The Catalan Flag is a very common sight in Barcelona;
more common than the official Flag of Spain
CUTTING OUR trip short by a few hours ensured that he got us back to the ship with no problems. And consequently, we had most of the afternoon back on board. After freshening up and a quick lunch in the buffet, we headed back to my favorite spot on the ship: the cigar/smoking area of the sunset bar. The aft of the ship faced the city, and we began to see what his concerns were about. We got quite a show, as hour by hour, the streets filled with a mass of people and the colorful Catalan flags. It was complete gridlock - a mix of humans and vehicles. We knew others who were off the ship that day and over the afternoon, they (people we had met in the smoking area) straggled in and joined us for the "show." One couple arrived quite late and they told of their story. They were in a cab, and after sitting in traffic for over an hour, their cab driver actually told them they would have a better chance of getting back to the ship on time if they go out and walked. They did. 3 miles (and she was on a knee scooter!). Nobody was angry or put out. We all saw it as a bit of an adventure (of course, from the safety of the top deck of our ship; which departed almost on time - everyone aboard).
Port of Barcelona, Spain
THE ONE other virtue of the overnight stay was that it gave me a rare opportunity to make some nighttime images from the deck of the ship. Normally, by nightfall we have left the port and are steaming toward our next stop. There is usually little but the empty, black sea (maybe some stars sometimes), and our motion makes night photography a challenge. Shooting in very low light conditions usually means you must have long exposures. And long exposures are certain to totally blur any motion that occurs. I took advantage on our overnight, shooting the port from the rear deck of the ship and made a photo I really liked, to add to my nighttime image portfolio.

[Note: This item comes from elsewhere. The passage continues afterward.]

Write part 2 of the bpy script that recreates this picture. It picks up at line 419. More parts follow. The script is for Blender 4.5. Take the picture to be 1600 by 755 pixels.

[Some of you may have noticed that I changed the banner here. When I first began writing this blog a few months back, I had a shot of the Celebrity Solstice (one of the older, "Millenium" Class ships) and it seemed to fit the theme and space. But on reflection (see what I did there? 😉) it occurred to me that we really don't cruise much on that class anymore. One ship that we have cruised the most times on - and has become one of our favorites - is The Celebrity Reflection, so I thought it made a good "thematic" banner image. I made this shot one night in San Juan Puerto Rico, shortly before we pulled away from the port].